» **COLLECTED MATERIAL**:
* Start *

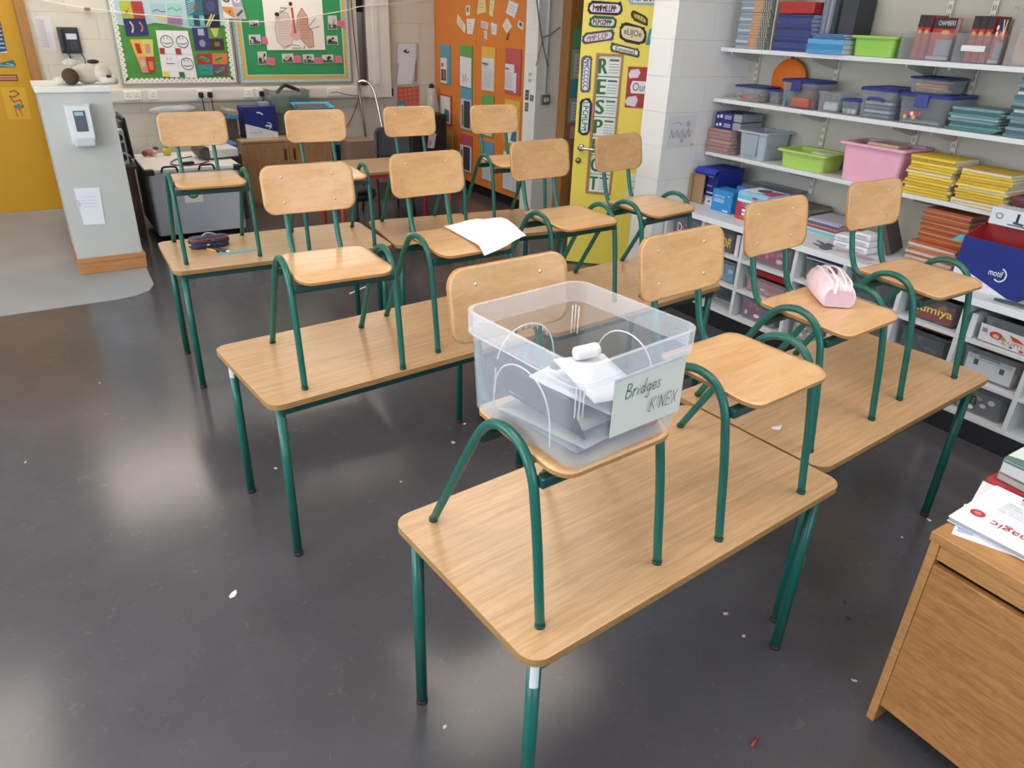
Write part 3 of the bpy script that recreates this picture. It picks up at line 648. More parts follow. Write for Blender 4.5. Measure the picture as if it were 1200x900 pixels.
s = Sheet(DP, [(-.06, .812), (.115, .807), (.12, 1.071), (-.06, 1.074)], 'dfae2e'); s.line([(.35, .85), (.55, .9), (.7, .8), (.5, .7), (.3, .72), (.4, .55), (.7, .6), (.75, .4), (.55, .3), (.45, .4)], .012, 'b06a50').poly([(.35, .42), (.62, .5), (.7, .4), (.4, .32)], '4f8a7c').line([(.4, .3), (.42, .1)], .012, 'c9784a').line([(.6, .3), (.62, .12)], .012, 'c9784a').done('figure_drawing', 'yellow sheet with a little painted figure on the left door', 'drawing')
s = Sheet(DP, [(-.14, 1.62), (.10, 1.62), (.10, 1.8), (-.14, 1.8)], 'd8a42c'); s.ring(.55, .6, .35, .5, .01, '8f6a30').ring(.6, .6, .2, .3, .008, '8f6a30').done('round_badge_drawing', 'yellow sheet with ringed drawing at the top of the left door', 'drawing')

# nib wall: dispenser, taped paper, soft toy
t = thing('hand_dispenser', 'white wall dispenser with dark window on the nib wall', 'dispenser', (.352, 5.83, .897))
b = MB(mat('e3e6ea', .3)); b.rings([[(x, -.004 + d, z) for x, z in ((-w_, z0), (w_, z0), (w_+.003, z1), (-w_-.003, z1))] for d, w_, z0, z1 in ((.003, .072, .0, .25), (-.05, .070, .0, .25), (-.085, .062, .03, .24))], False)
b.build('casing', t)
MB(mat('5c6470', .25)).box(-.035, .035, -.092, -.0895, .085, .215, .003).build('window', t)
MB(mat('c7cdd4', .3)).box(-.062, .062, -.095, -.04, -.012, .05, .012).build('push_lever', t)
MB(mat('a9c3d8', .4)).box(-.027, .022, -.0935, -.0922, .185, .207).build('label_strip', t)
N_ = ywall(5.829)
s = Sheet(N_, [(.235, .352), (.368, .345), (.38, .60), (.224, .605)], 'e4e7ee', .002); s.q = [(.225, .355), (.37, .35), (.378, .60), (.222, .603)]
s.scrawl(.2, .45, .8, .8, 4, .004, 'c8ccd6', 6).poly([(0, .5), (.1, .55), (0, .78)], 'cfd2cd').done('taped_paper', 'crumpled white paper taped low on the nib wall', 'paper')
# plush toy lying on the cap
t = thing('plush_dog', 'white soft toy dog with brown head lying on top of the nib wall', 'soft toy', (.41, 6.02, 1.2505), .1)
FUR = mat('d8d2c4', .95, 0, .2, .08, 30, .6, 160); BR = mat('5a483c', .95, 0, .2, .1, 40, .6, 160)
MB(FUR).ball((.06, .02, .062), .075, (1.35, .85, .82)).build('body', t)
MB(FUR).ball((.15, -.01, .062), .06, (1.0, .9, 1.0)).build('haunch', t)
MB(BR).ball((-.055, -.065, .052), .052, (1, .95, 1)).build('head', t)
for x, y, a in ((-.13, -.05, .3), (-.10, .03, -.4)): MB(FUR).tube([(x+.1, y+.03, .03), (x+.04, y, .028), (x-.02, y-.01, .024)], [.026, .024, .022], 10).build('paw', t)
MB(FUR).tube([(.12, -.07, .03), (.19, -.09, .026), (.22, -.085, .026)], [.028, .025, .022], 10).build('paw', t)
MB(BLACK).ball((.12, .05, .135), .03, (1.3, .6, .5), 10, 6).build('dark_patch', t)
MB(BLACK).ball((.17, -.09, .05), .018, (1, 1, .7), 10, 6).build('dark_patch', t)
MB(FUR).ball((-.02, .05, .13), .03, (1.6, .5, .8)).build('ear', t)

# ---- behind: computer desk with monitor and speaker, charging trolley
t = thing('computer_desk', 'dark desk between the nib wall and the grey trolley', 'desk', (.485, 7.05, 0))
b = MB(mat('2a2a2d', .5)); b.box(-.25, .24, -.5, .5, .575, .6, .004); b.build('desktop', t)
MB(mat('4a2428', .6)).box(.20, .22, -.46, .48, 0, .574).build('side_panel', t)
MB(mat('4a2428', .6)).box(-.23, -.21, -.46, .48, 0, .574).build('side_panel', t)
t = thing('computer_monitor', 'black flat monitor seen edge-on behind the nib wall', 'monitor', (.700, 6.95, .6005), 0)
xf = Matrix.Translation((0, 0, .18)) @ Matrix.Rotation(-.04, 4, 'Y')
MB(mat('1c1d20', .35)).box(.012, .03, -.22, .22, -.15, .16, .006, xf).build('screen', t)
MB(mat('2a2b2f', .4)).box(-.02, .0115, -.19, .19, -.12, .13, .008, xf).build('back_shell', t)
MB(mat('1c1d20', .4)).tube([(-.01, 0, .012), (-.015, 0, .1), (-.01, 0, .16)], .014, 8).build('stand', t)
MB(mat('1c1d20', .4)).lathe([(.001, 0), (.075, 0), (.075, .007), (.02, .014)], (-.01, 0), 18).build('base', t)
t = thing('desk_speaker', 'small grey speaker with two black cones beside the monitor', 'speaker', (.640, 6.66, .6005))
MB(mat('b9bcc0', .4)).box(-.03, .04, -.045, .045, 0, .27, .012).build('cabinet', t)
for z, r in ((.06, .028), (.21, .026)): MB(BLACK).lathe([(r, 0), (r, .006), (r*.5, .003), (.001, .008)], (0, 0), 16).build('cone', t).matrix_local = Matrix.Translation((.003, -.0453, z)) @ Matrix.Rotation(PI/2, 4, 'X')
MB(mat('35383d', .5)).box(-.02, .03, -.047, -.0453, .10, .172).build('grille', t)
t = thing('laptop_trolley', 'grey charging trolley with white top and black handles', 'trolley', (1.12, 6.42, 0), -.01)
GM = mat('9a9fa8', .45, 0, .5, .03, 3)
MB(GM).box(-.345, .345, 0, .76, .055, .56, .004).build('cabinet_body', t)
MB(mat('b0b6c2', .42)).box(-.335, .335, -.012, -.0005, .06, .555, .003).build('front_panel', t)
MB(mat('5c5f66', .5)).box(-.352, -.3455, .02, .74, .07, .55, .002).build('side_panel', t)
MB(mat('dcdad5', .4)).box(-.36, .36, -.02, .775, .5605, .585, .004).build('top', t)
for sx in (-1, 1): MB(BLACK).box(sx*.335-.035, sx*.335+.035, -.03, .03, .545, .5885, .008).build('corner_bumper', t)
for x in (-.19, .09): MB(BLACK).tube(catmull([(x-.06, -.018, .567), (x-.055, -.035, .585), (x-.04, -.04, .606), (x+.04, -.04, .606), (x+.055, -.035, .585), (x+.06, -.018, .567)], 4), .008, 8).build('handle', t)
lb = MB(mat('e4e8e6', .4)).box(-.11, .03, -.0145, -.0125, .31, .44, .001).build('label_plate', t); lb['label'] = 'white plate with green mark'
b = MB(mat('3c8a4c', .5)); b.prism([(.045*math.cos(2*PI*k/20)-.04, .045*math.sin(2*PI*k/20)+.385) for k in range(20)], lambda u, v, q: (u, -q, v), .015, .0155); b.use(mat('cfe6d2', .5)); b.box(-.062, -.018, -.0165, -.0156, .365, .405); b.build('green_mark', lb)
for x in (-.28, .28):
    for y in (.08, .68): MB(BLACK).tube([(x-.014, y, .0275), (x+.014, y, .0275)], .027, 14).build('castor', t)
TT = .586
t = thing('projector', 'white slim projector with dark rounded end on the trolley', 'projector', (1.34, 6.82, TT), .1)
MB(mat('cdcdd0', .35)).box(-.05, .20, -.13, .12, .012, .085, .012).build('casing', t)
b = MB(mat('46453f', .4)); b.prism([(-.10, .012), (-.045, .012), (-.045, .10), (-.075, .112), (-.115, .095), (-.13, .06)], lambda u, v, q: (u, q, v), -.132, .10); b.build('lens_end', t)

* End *

» **WHAT IS NEEDED**:
Restate each line from the start of the listing through the line bearing "of the left door', 'drawing')" word for word. Drop the pictures.

» **RESPONSE TO THE EXERCISE**:
Write part 3 of the bpy script that recreates this picture. It picks up at line 648. More parts follow. Write for Blender 4.5. Measure the picture as if it were 1200x900 pixels.
s = Sheet(DP, [(-.06, .812), (.115, .807), (.12, 1.071), (-.06, 1.074)], 'dfae2e'); s.line([(.35, .85), (.55, .9), (.7, .8), (.5, .7), (.3, .72), (.4, .55), (.7, .6), (.75, .4), (.55, .3), (.45, .4)], .012, 'b06a50').poly([(.35, .42), (.62, .5), (.7, .4), (.4, .32)], '4f8a7c').line([(.4, .3), (.42, .1)], .012, 'c9784a').line([(.6, .3), (.62, .12)], .012, 'c9784a').done('figure_drawing', 'yellow sheet with a little painted figure on the left door', 'drawing')
s = Sheet(DP, [(-.14, 1.62), (.10, 1.62), (.10, 1.8), (-.14, 1.8)], 'd8a42c'); s.ring(.55, .6, .35, .5, .01, '8f6a30').ring(.6, .6, .2, .3, .008, '8f6a30').done('round_badge_drawing', 'yellow sheet with ringed drawing at the top of the left door', 'drawing')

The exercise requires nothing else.